- _GIVEN PROBLEM_: Hand back each line, unchanged, from the top down to the line where "-.04, .08).build('bracket', M['blackmetal'], sp)" sits.

- _DATA FOR THIS EXERCISE_:
++++
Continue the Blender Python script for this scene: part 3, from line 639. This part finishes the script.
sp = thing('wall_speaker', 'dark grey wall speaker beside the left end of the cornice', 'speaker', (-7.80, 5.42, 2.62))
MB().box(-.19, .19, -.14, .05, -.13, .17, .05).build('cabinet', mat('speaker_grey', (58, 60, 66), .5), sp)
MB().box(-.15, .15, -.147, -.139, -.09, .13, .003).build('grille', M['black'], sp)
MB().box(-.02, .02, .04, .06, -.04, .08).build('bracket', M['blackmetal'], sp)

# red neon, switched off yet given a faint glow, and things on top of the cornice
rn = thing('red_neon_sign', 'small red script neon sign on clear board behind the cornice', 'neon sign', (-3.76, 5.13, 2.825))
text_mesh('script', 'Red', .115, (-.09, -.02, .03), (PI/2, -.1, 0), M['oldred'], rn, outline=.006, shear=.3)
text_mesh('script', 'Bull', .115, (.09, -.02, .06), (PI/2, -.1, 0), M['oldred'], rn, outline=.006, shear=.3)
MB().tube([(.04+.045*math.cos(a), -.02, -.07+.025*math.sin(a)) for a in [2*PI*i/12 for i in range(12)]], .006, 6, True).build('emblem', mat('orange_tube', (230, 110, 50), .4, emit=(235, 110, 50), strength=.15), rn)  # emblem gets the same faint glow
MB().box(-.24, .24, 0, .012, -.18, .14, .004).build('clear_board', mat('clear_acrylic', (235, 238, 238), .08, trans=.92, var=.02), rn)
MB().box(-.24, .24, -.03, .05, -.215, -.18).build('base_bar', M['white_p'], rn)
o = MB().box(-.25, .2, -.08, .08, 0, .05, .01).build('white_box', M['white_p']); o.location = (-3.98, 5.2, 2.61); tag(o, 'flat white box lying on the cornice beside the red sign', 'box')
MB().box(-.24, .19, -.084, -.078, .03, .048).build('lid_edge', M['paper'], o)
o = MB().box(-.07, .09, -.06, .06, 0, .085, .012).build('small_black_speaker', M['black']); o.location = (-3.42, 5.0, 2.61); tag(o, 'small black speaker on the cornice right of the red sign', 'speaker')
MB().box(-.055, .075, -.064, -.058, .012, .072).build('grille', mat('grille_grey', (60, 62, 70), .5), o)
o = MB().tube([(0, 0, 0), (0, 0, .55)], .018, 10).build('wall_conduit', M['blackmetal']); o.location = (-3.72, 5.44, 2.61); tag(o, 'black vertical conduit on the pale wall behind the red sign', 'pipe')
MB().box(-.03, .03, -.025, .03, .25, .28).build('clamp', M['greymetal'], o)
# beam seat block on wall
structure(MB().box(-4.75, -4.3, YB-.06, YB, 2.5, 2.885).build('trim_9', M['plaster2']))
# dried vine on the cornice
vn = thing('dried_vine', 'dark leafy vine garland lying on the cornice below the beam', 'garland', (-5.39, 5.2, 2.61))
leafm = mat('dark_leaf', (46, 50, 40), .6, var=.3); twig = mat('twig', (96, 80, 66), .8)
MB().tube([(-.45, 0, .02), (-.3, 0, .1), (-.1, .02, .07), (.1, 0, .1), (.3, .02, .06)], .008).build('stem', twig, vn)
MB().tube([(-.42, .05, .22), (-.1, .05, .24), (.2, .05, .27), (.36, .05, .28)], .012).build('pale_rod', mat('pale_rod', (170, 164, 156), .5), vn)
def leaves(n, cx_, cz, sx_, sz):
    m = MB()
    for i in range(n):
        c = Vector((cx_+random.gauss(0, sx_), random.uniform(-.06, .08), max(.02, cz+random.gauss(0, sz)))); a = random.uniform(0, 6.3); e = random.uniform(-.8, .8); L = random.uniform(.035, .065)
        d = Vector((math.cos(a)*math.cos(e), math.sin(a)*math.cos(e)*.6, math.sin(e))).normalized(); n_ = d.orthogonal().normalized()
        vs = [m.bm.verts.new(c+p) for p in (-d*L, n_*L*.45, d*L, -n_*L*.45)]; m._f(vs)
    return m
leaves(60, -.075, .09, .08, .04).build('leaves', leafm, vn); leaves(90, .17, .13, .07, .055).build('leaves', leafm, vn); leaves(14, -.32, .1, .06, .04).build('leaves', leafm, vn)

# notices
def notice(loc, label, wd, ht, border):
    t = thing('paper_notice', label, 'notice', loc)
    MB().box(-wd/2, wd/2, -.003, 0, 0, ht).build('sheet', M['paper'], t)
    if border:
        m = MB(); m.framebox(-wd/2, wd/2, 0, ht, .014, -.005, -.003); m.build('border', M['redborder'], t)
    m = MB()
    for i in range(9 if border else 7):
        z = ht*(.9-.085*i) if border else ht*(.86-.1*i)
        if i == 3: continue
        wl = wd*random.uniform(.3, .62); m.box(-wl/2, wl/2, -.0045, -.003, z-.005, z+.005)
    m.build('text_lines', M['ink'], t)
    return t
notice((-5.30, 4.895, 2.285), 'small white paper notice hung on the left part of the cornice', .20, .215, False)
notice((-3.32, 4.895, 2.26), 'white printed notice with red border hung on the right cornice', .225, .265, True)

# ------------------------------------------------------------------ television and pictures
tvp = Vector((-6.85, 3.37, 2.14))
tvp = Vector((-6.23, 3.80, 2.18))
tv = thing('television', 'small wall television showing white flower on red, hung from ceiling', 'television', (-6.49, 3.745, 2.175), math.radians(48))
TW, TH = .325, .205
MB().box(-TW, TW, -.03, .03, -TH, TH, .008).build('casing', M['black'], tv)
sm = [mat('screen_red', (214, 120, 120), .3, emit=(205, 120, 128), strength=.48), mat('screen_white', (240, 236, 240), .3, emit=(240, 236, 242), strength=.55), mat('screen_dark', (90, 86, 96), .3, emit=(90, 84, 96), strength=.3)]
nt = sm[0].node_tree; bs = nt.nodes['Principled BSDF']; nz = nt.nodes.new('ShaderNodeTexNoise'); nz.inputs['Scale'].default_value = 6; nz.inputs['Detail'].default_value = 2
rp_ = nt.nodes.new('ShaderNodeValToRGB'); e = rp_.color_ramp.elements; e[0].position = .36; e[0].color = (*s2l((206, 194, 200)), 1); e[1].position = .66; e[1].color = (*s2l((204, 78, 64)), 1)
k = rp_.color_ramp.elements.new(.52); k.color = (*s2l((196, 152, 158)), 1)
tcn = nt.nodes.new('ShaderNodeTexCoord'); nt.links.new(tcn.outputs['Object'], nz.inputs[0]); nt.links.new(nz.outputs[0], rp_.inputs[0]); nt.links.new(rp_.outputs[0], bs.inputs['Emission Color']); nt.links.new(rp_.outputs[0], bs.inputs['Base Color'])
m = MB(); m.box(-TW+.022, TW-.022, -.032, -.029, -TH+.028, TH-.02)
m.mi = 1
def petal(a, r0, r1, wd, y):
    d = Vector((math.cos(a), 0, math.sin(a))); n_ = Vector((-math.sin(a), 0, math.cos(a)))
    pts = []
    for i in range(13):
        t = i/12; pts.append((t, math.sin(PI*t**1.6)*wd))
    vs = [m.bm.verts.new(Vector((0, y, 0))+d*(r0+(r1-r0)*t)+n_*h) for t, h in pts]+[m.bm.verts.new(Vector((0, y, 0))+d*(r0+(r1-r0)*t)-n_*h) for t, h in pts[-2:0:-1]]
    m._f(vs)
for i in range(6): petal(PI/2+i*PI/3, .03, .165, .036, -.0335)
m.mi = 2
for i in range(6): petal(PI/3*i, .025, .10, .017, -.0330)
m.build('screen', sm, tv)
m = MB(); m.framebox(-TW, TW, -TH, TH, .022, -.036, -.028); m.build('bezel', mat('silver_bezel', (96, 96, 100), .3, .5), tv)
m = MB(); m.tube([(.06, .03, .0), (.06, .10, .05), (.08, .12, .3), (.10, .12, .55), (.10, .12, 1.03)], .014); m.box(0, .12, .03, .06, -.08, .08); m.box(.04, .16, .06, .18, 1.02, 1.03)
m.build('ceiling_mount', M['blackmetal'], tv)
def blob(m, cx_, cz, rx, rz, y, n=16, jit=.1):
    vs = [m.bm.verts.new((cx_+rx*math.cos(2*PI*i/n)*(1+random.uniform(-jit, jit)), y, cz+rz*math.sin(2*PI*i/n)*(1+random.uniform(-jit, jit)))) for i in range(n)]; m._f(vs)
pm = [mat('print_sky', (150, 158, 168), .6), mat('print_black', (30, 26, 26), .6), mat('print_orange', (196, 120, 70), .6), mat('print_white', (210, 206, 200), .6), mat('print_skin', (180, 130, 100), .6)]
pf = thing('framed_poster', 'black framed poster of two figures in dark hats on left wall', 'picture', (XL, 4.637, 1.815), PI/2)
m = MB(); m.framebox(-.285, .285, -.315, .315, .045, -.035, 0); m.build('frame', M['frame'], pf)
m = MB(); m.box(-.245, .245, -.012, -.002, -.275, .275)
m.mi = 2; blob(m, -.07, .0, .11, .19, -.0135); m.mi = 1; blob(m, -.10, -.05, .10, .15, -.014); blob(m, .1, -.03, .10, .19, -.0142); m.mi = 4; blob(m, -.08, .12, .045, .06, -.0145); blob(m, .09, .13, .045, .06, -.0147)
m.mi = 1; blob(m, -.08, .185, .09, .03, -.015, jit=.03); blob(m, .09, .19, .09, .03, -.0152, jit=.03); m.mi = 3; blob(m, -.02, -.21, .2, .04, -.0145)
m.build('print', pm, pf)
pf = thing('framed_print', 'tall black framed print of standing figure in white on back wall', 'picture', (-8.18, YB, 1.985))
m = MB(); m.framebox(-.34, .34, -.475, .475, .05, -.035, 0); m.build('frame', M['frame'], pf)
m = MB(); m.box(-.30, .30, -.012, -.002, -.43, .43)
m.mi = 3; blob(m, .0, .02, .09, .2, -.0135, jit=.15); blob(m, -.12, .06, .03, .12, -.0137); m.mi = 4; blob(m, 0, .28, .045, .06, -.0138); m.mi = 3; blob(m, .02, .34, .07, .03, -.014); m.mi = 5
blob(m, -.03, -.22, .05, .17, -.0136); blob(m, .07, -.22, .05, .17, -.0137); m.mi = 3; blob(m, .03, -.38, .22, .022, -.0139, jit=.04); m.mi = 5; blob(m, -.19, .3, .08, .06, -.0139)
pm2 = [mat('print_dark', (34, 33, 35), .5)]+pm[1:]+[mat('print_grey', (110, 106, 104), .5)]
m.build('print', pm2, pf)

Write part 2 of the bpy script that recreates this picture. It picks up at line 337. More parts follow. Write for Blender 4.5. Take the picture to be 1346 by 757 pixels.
++++
- _TASK RESPONSE_:
Continue the Blender Python script for this scene: part 3, from line 639. This part finishes the script.
sp = thing('wall_speaker', 'dark grey wall speaker beside the left end of the cornice', 'speaker', (-7.80, 5.42, 2.62))
MB().box(-.19, .19, -.14, .05, -.13, .17, .05).build('cabinet', mat('speaker_grey', (58, 60, 66), .5), sp)
MB().box(-.15, .15, -.147, -.139, -.09, .13, .003).build('grille', M['black'], sp)
MB().box(-.02, .02, .04, .06, -.04, .08).build('bracket', M['blackmetal'], sp)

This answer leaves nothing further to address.